Constituency | Dates |
---|---|
Aldborough | 1597 |
Yorkshire | 7 Apr. 1606, |
J.p. Yorks. (W. Riding), sheriff 1604–5.
What little we know of Gargrave is to his discredit. On his half-brother’s execution for murder, his succession to the family estates, worth £3,500 p.a., was confirmed by letters patent under the great seal and that of the duchy of Lancaster. He received at least 11 manors apart from other houses and lands. But he was addicted to drinking, gambling and extravagance. An incident long remembered in the neighbourhood was his riding through the streets of Wakefield bestowing largesse upon the mob.

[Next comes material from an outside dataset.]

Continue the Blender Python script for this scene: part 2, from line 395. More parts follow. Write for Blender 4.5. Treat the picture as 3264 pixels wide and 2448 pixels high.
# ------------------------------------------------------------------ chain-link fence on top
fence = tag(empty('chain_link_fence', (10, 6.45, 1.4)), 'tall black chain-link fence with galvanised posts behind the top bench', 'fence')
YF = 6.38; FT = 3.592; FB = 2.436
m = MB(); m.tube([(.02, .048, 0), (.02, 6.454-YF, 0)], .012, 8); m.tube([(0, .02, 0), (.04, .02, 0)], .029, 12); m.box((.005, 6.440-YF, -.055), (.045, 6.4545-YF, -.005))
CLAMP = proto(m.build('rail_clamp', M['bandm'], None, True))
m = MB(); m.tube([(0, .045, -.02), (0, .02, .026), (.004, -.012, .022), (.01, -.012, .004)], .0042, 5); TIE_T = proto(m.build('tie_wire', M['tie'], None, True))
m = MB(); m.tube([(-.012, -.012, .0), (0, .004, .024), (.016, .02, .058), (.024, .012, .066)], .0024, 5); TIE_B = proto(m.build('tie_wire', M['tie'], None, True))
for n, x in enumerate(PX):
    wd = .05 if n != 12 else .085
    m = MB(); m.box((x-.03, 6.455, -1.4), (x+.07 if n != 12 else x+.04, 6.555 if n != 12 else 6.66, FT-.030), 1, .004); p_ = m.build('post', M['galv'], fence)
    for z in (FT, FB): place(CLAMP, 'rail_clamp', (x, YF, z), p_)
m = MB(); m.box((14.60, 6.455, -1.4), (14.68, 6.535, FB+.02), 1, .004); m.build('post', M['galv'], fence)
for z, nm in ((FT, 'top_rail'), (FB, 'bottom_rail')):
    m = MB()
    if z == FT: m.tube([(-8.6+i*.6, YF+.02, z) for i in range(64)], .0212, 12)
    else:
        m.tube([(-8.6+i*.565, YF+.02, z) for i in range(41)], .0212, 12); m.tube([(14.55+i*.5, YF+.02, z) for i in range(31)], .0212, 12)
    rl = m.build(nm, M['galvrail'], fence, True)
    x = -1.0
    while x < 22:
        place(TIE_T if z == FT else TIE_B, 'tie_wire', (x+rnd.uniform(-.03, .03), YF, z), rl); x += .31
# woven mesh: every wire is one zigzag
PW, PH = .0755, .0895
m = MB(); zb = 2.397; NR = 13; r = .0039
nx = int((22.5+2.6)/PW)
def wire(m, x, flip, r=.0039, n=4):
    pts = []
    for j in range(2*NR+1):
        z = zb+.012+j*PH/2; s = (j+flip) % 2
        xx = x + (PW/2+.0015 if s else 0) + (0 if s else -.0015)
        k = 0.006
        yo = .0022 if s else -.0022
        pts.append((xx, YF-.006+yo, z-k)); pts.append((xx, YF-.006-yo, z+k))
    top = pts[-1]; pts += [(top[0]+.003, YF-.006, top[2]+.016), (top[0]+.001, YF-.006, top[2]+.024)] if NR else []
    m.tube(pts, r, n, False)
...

The cartulary of Nostell shows him disposing of his lands little by little until all had gone and he was reduced to riding with the pack horses. In that predicament, he wrote to his brother-in-law, Lord Danvers, a letter in which the charitable have detected signs of quality and talent. He sounded penitent, as well he might, having nothing left to squander.
Gargrave presumably obtained his seat at Aldborough through his own family standing. He is not known to have played any active part in proceedings. No record survives of how he acquitted himself as a justice of the peace, and sheriff of Yorkshire. In the disputed county election of 1597 he was a supporter of Sir William Fairfax and Sir John Savile. In October 1601 he was to have been called upon, among other Yorkshire gentlemen, to furnish a horse or horses for Ireland, but he had gone to London. In 1638 he was found dead in an old inn with his head on a pack saddle. The family fortunes never recovered.1CSP Dom. 1601-3, p. 111; 1611-18, p. 130; Hunter, S. Yorks. ii. 212; Manning, Lives of the Speakers, 222 seq.; HMC Hatfield, vii. 412-14.
- 1. CSP Dom. 1601-3, p. 111; 1611-18, p. 130; Hunter, S. Yorks. ii. 212; Manning, Lives of the Speakers, 222 seq.; HMC Hatfield, vii. 412-14.